**Recorded information**
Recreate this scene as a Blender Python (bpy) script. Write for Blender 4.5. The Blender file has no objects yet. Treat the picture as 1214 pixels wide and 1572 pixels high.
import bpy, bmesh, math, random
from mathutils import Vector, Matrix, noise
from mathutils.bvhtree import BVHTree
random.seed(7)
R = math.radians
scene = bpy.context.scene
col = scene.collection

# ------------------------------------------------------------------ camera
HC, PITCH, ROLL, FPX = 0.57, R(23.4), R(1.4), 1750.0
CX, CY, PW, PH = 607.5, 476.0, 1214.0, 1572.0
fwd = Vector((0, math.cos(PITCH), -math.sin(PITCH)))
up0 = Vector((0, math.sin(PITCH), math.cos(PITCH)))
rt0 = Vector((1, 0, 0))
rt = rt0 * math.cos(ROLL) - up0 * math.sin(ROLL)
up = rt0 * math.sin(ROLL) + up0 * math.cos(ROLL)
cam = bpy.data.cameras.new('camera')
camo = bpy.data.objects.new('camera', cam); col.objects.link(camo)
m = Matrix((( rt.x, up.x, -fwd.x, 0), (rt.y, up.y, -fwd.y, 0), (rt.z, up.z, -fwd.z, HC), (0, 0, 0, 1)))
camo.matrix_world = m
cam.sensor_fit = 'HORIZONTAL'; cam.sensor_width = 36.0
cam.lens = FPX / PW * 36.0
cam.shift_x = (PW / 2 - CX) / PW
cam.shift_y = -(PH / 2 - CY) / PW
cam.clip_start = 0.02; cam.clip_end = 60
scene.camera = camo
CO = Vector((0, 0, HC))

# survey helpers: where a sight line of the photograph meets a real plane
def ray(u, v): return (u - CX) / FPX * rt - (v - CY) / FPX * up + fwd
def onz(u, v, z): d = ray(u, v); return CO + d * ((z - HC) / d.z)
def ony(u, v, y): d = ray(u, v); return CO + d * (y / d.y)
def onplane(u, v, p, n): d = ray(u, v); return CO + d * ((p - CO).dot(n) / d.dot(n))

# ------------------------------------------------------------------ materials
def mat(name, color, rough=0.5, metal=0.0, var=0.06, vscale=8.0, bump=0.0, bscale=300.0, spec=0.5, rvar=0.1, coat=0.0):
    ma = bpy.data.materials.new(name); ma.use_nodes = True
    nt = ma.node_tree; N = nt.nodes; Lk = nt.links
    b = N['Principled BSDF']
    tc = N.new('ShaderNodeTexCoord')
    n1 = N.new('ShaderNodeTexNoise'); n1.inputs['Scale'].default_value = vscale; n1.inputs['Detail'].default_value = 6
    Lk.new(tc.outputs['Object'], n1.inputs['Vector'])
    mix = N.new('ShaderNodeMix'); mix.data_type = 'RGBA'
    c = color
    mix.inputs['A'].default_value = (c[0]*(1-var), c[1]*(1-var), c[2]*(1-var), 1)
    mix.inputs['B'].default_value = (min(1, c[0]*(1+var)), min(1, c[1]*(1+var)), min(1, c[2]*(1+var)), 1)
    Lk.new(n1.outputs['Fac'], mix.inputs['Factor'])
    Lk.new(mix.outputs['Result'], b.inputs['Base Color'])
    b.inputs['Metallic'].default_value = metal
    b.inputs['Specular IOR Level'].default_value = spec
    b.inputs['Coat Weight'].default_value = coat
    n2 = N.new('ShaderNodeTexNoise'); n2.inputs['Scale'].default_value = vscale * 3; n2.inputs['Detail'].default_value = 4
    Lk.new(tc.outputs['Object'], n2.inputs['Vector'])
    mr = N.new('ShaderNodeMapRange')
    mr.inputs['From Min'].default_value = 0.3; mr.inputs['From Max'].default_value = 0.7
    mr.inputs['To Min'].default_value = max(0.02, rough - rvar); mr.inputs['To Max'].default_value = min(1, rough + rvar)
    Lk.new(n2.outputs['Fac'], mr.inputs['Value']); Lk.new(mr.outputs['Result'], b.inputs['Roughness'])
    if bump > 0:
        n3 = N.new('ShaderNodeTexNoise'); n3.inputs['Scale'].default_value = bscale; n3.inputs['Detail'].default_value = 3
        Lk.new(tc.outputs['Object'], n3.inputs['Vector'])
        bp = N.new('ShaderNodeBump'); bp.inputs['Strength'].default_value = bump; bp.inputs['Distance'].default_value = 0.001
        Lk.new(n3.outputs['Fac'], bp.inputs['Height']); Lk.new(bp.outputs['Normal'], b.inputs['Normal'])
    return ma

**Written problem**
Extract the full listing above without altering anything.

**Exercise answer**
Recreate this scene as a Blender Python (bpy) script. Write for Blender 4.5. The Blender file has no objects yet. Treat the picture as 1214 pixels wide and 1572 pixels high.
import bpy, bmesh, math, random
from mathutils import Vector, Matrix, noise
from mathutils.bvhtree import BVHTree
random.seed(7)
R = math.radians
scene = bpy.context.scene
col = scene.collection

# ------------------------------------------------------------------ camera
HC, PITCH, ROLL, FPX = 0.57, R(23.4), R(1.4), 1750.0
CX, CY, PW, PH = 607.5, 476.0, 1214.0, 1572.0
fwd = Vector((0, math.cos(PITCH), -math.sin(PITCH)))
up0 = Vector((0, math.sin(PITCH), math.cos(PITCH)))
rt0 = Vector((1, 0, 0))
rt = rt0 * math.cos(ROLL) - up0 * math.sin(ROLL)
up = rt0 * math.sin(ROLL) + up0 * math.cos(ROLL)
cam = bpy.data.cameras.new('camera')
camo = bpy.data.objects.new('camera', cam); col.objects.link(camo)
m = Matrix((( rt.x, up.x, -fwd.x, 0), (rt.y, up.y, -fwd.y, 0), (rt.z, up.z, -fwd.z, HC), (0, 0, 0, 1)))
camo.matrix_world = m
cam.sensor_fit = 'HORIZONTAL'; cam.sensor_width = 36.0
cam.lens = FPX / PW * 36.0
cam.shift_x = (PW / 2 - CX) / PW
cam.shift_y = -(PH / 2 - CY) / PW
cam.clip_start = 0.02; cam.clip_end = 60
scene.camera = camo
CO = Vector((0, 0, HC))

# survey helpers: where a sight line of the photograph meets a real plane
def ray(u, v): return (u - CX) / FPX * rt - (v - CY) / FPX * up + fwd
def onz(u, v, z): d = ray(u, v); return CO + d * ((z - HC) / d.z)
def ony(u, v, y): d = ray(u, v); return CO + d * (y / d.y)
def onplane(u, v, p, n): d = ray(u, v); return CO + d * ((p - CO).dot(n) / d.dot(n))

# ------------------------------------------------------------------ materials
def mat(name, color, rough=0.5, metal=0.0, var=0.06, vscale=8.0, bump=0.0, bscale=300.0, spec=0.5, rvar=0.1, coat=0.0):
    ma = bpy.data.materials.new(name); ma.use_nodes = True
    nt = ma.node_tree; N = nt.nodes; Lk = nt.links
    b = N['Principled BSDF']
    tc = N.new('ShaderNodeTexCoord')
    n1 = N.new('ShaderNodeTexNoise'); n1.inputs['Scale'].default_value = vscale; n1.inputs['Detail'].default_value = 6
    Lk.new(tc.outputs['Object'], n1.inputs['Vector'])
    mix = N.new('ShaderNodeMix'); mix.data_type = 'RGBA'
    c = color
    mix.inputs['A'].default_value = (c[0]*(1-var), c[1]*(1-var), c[2]*(1-var), 1)
    mix.inputs['B'].default_value = (min(1, c[0]*(1+var)), min(1, c[1]*(1+var)), min(1, c[2]*(1+var)), 1)
    Lk.new(n1.outputs['Fac'], mix.inputs['Factor'])
    Lk.new(mix.outputs['Result'], b.inputs['Base Color'])
    b.inputs['Metallic'].default_value = metal
    b.inputs['Specular IOR Level'].default_value = spec
    b.inputs['Coat Weight'].default_value = coat
    n2 = N.new('ShaderNodeTexNoise'); n2.inputs['Scale'].default_value = vscale * 3; n2.inputs['Detail'].default_value = 4
    Lk.new(tc.outputs['Object'], n2.inputs['Vector'])
    mr = N.new('ShaderNodeMapRange')
    mr.inputs['From Min'].default_value = 0.3; mr.inputs['From Max'].default_value = 0.7
    mr.inputs['To Min'].default_value = max(0.02, rough - rvar); mr.inputs['To Max'].default_value = min(1, rough + rvar)
    Lk.new(n2.outputs['Fac'], mr.inputs['Value']); Lk.new(mr.outputs['Result'], b.inputs['Roughness'])
    if bump > 0:
        n3 = N.new('ShaderNodeTexNoise'); n3.inputs['Scale'].default_value = bscale; n3.inputs['Detail'].default_value = 3
        Lk.new(tc.outputs['Object'], n3.inputs['Vector'])
        bp = N.new('ShaderNodeBump'); bp.inputs['Strength'].default_value = bump; bp.inputs['Distance'].default_value = 0.001
        Lk.new(n3.outputs['Fac'], bp.inputs['Height']); Lk.new(bp.outputs['Normal'], b.inputs['Normal'])
    return ma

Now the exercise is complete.